Il figlio del boss che di giorno faceva il malandrino e la sera il confidente, ed è lui stesso a dirlo. È così che funziona tra gente di questa risma: fanno gli amici finchè gli conviene, e poi ti vendono per meno di cento lire. A confermare la diffusa presenza di confidenti nella mala cosentina  e le parole di Micetto, qualora ce ne fosse bisogno, una intercettazione tra due soggetti arresti nel blitz di Gratteri. È il 27 ottobre 2018, e gli investigatori intercettano una conversazione tra Andrea Greco e Pietro De Mari noto come “Coccobill”. Il Greco racconta all’amico quello che gli è accaduto il giorno prima: «Ieri, i carabinieri ad un posto di blocco, mi hanno smontato (…) venti pezzi ho buttato… Quello della Giulietta mi aveva già bloccato qua sotto! Meno male che sono stato intelligente! Come sono scappato (…) me ne sono scappato dietro il bigliardo! Menomale che il compare tuo l’aveva già buttata sotto là! Però inculachilé l’hanno trovata dopo». «Te l’hanno accollata?» chiede De Mari a Greco che risponde: «E come fanno ad accollarmela? (…) io ho detto, tu trovi un morto a cento metri ed è il mio il morto, che stai dicendo!?

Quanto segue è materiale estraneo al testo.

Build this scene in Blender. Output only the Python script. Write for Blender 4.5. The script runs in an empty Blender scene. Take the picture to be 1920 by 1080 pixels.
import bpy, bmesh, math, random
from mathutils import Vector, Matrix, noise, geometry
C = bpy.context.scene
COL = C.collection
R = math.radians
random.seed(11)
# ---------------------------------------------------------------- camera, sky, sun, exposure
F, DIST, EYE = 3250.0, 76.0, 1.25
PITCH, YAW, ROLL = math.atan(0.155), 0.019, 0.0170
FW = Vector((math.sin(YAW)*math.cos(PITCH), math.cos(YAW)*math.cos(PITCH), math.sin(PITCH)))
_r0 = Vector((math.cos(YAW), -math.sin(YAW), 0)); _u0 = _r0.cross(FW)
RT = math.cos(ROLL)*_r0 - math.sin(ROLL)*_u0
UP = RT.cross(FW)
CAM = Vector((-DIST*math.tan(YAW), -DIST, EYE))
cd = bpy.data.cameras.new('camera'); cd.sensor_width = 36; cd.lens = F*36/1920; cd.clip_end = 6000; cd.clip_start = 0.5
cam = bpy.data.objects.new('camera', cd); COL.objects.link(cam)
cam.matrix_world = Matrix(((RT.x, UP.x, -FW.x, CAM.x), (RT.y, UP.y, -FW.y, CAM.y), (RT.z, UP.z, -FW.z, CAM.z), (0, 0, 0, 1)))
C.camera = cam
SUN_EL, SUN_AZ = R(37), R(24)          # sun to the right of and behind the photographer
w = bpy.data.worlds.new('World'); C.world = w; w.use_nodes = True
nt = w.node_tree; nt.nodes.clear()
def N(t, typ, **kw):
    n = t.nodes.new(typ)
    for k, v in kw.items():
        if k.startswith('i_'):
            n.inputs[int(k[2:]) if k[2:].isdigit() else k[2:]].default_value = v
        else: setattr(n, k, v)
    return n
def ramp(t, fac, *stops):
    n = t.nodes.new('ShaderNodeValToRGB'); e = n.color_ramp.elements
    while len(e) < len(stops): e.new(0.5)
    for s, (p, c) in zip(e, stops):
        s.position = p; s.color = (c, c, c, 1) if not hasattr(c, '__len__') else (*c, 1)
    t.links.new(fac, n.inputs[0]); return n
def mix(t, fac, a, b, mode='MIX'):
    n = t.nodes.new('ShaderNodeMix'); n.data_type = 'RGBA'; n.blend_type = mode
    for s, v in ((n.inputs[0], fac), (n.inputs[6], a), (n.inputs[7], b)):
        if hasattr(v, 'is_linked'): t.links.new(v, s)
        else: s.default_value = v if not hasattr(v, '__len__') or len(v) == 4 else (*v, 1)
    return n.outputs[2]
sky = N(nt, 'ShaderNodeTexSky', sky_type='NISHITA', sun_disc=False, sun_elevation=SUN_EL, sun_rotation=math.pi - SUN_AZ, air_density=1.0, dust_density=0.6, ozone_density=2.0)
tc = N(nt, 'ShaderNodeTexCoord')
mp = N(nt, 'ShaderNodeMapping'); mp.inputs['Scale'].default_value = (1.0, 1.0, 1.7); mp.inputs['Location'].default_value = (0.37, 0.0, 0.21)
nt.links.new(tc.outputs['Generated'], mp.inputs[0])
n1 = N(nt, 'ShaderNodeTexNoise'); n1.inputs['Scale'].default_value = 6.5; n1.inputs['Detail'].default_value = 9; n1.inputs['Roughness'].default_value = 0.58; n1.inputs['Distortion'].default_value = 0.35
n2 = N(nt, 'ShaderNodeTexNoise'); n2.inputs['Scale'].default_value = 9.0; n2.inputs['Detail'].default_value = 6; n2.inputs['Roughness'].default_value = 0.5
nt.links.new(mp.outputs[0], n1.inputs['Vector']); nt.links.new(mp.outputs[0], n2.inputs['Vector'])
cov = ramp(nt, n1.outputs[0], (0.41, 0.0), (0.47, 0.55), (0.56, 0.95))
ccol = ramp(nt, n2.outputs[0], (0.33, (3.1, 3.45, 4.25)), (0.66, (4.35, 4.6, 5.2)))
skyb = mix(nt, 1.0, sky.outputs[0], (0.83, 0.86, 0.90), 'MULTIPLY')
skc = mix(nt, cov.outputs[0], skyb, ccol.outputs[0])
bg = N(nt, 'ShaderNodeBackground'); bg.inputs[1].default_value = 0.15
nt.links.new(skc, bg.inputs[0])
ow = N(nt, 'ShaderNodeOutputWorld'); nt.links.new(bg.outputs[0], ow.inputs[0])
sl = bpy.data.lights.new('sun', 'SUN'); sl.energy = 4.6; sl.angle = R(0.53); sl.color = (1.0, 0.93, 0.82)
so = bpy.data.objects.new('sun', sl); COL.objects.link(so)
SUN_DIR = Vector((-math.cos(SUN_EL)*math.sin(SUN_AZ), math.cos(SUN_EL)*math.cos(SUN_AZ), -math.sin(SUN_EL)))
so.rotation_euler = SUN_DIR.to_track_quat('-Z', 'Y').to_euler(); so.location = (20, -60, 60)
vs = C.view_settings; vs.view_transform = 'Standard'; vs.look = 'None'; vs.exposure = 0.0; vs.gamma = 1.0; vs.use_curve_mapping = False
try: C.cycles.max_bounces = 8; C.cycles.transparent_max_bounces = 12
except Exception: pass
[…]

Ed è a questo punto che De Mari, dopo aver ascoltato il racconto, capisce che qualcosa non torna. Sembra quasi che i carabinieri sapessero già dello spostamento dello stupefacente, e che fossero lì in attesa del passaggio del Greco. E dice chiaramente all’amico: “Ce li mandano (…) non lo vuoi capire che ce li mandano!”. Ecco, i due si spiegano così l’episodio, non c’è dubbio che i carabinieri erano lì per via di una soffiata. E non serve un pentito per dire, a chi sceglie questa ignobile vita, che se non finisci in galera per chissà quale fortuna, stai tranquillo che prima o poi trovi chi ti ci manda. E non sono gli sbirri!